Beth, however, goes home thinking that Rio is dead and that Turner owes her for saving him, so she decides — after wiping the f**king slate with the FBI — to get back into the counterfeiting business, but this time, she can be her own boss.

In other words, these characters never learn. And I guess that’s the major difference between Breaking Bad and Good Girls: Walter White meticulously rose to the top of the drug world by devising a series of schemes to get him there. He never quit because he never lost, and his ego and hubris continued to grow. In Good Girls, Beth doesn’t “win” through meticulous planning or devious schemes. She gets lucky, and she “wins” by virtue of incompetence — those pursuing her are slightly more incompetent than she is. Boomer’s “death” is the perfect example. Walter White would’ve killed Boomer and gotten away with it. Beth got away with it because she couldn’t murder Boomer and she escaped an arrest by virtue of there being no crime. And yet, her ego and hubris continue to grow because she mistakes luck for competence.

Obviously, Good Girls — a network show — should not be held to the same standard as one of the greatest cable shows of all time. At the same time, it’s frustrating to see every plan these characters put into motion fall apart, and yet Beth continues to gain an unearned rise in status because others fail harder. The only good decision Beth has made was to shoot Rio, but even in that regard, she couldn’t kill him, which means that Beth, Annie, and Ruby will spend yet another season trying to cover up their mistakes instead of outsmarting their enemies.

That kind of writing actually ends up doing a terrific disservice to the characters.

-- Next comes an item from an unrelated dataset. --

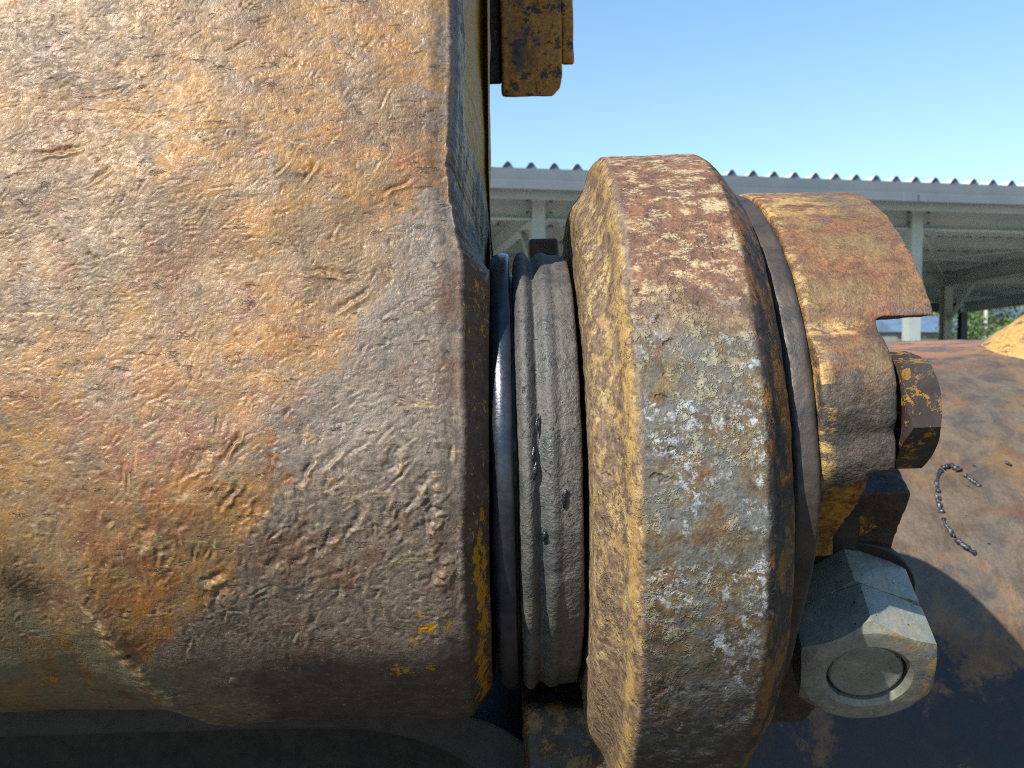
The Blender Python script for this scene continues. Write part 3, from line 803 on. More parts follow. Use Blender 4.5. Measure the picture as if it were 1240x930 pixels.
def build_clamp():
    root = empty('clamp_cap', mat=PIN)
    tag(root, 'rusty hooked clamp casting with yellow paint, hex bolt and silver double nut', 'clamp')
    n = 96
    # upper hook: part of a ring, cut off flat below
    hook = MB()
    a0 = math.degrees(math.asin(0.084 / 0.161))
    angs = [a0 + (150 - a0) * i / n for i in range(n + 1)]
    outer = [(-0.161 * math.cos(R(a)), 0.161 * math.sin(R(a))) for a in angs]
    inner = [(-0.112 * math.cos(R(a)), max(0.084, 0.112 * math.sin(R(a)))) for a in angs[::-1]]
    hook.prism(outer + inner, 0.1378, 0.1975)
    # body ring
    body = MB()
    angs = [-17 + (150 + 17) * i / n for i in range(n + 1)]
    outer = [(-0.1608 * math.cos(R(a)), 0.1608 * math.sin(R(a))) for a in angs if a > 10] ; rl = lambda a: 0.116 + 0.0445 * float(sst(-13, 9, a)); outer = [(-rl(a) * math.cos(R(a)), rl(a) * math.sin(R(a))) for a in angs if a <= 10] + outer
    inner = [(-0.092 * math.cos(R(a)), 0.092 * math.sin(R(a))) for a in angs[::-1]]
    up_o = [p for p in outer if p[1] > 0.012]; up_i = [p for p in inner if p[1] > 0.010]
    body.prism(up_o + up_i, 0.1376, 0.1703)
    low = MB(); low.prism([p for p in outer if p[1] <= 0.03] + [p for p in inner if p[1] <= 0.03], 0.1376, 0.1590)
    # bolt boss
    boss = MB(); by, bz, br = -0.1235, 0.0465, 0.0365
    boss.prism([(by + br * math.cos(2 * math.pi * i / 64), bz + br * math.sin(2 * math.pi * i / 64)) for i in range(64)], 0.1374, 0.1705)
    # lug: front face is the nut seat; outline in (x, along the face), pushed back
    a = NUT_AX; e_x = Vector((1, 0, 0)); e_d = Vector((0, a.z, -a.y)).normalized()   # e_d: down the face
    if e_d.z > 0: e_d = -e_d
    top_pt = SEAT + e_d * (-0.072)
    outl = [(0.136, 0.0), (0.206, 0.0), (0.207, 0.006), (0.203, 0.050), (0.197, 0.100), (0.188, 0.160), (0.178, 0.183), (0.136, 0.185)]
    lug = MB()
    f = [Vector((x, top_pt.y, top_pt.z)) + e_d * dd for x, dd in outl]
    bk = [p - a * 0.055 + Vector((0, 0, -0.004)) for p in f]
    m = len(f)
    lug.add(f + bk, [tuple(range(m)), tuple(range(m, 2 * m))[::-1]] + [(i, (i + 1) % m, m + (i + 1) % m, m + i) for i in range(m)])
    V, N, Q = fuse('clamp_body', [hook, body, low, boss, lug], 0.00125, 4)
    x, y, z = V.T
    Pf = V
    w = fbm(Pf * 40, 3, 5)
    hookm = sst(0.030, 0.100, z + 0.03 * w)
    lugm = sst(0.008, 0.003, z) * sst(0.160, 0.172, x - 0.25 * (z + 0.03) + 0.006 * w)
    yel = (sst(0.020, 0.004, z + 0.012 * w) * sst(0.178, 0.164, x + 0.25 * (z + 0.03) + 0.008 * w)) * 0.78 * sst(-0.075, -0.05, z)
    yel = np.maximum(yel, 0.60 * sst(-0.016, -0.022, z) * sst(-0.036, -0.028, z) * sst(0.200, 0.185, x))
    edge = sst(0.1450, 0.1390, x + 0.003 * w) * sst(-0.01, 0.03, z) * 0.9
    edge = np.maximum(edge, np.exp(-((z - 0.0795) / 0.0045) ** 2) * sst(0.168, 0.152, x + 0.004 * w) * (y < -0.1))
    edge = np.maximum(edge, 0.8 * sst(0.125, 0.15, z + 0.01 * w) * sst(0.185, 0.16, x + 0.01 * w))
    edge = np.maximum(edge, 0.12 * hookm)
    d = 0.0007 * fbm(Pf * 20, 2, 51) + 0.0004 * fbm(Pf * 70, 3, 52, 0.6) + 0.0003 * fbm(Pf * 180, 3, 53)
    d -= 0.0008 * sst(0.35, 0.55, pn(Pf * 80, 54))
    V = V + N * d[:, None]
    me = mesh_np('clamp_body', V, Q, True, dict(hook=hookm, lug=lugm, yellow=yel, edge=edge))
    obj('clamp_body', me, M_CAP, root)

    # hex bolt with washer, axis along the pin
    bo = bpy.data.objects.new('hex_bolt', hexnut(0.0245, 0.0165, 0.0, 0.0035, seed=3, rot=12)); bo.data.materials.append(M_BOLT); link(bo, root)
    bo.matrix_local = Matrix.Translation((0.1738, by - 0.0115, bz - 0.005)) @ Matrix.Rotation(R(90), 4, 'Y')
    wsh = MB()
    ring = [(0.0335 * math.cos(2 * math.pi * i / 64), 0.0335 * math.sin(2 * math.pi * i / 64)) for i in range(64)]
    wsh.prism([(yy + by - 0.009, zz + bz - 0.005) for yy, zz in ring], 0.1709, 0.1737)
    wo = wsh.build('washer', M_WASH, bo, True, bevel=0.0012)
    wo.matrix_parent_inverse = bo.matrix_local.inverted()
    # double nut on the pinch stud
    q = NUT_AX.to_track_quat('Z', 'X').to_matrix().to_4x4()
    base = SEAT + NUT_AX * 0.0005
    nd = nut_sun_patch(hexnut(0.0262 * NS, 0.0228 * NS, 0.0180 * NS, 0.004, seed=5, rot=36, soft=(1.0, 0.35)))
    o1 = bpy.data.objects.new('nut', nd); nd.materials.append(M_NUT); link(o1, root)
    o1.matrix_local = Matrix.Translation(base) @ q
    nd2 = nut_sun_patch(hexnut(0.0262 * NS, 0.0235 * NS, 0.0159 * NS, 0.004, seed=6, rot=33, soft=(0.35, 1.25)))
    o2 = bpy.data.objects.new('lock_nut', nd2); nd2.materials.append(M_NUT); link(o2, root)
    o2.matrix_local = Matrix.Translation(base + NUT_AX * (0.0230 * NS)) @ q
    st = bpy.data.objects.new('stud', stud_mesh(0.0150 * NS, 0.0452 * NS)); st.data.materials.append(M_NUT); link(st, root)
    st.matrix_local = Matrix.Translation(base) @ q
    # dark spot-faced washer behind the nut
    sw = MB(); sw.prism([(0.039 * math.cos(2 * math.pi * i / 48), 0.039 * math.sin(2 * math.pi * i / 48)) for i in range(48)], -0.004, 0.0012)
    so = sw.build('seat_washer', M_VERYDARK, root, True, bevel=0.001)
    so.matrix_local = Matrix.Translation(base) @ q @ Matrix.Rotation(R(-90), 4, 'Y')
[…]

I was listening to a podcast this weekend with Gillian Flynn, where she was talking about how important it is for female characters to be as evil and Machiavellian as male characters. And that I’d like to see. But in Good Girls, the show continues to hedge its bets with Beth. Instead of letting sex, greed and power dictate her actions, most of her decisions are made under the guise of “friendship” or “family.” If Good Girls wants to improve in season three, it should not “copy out” another season. It should let Beth fully break bad and “win” on her own steam, instead of continuing to fail upwards. And if anyone can pull that off, it’s Christina goddamn Hendricks, six-time Emmy nominee for playing Joan goddamn Holloway.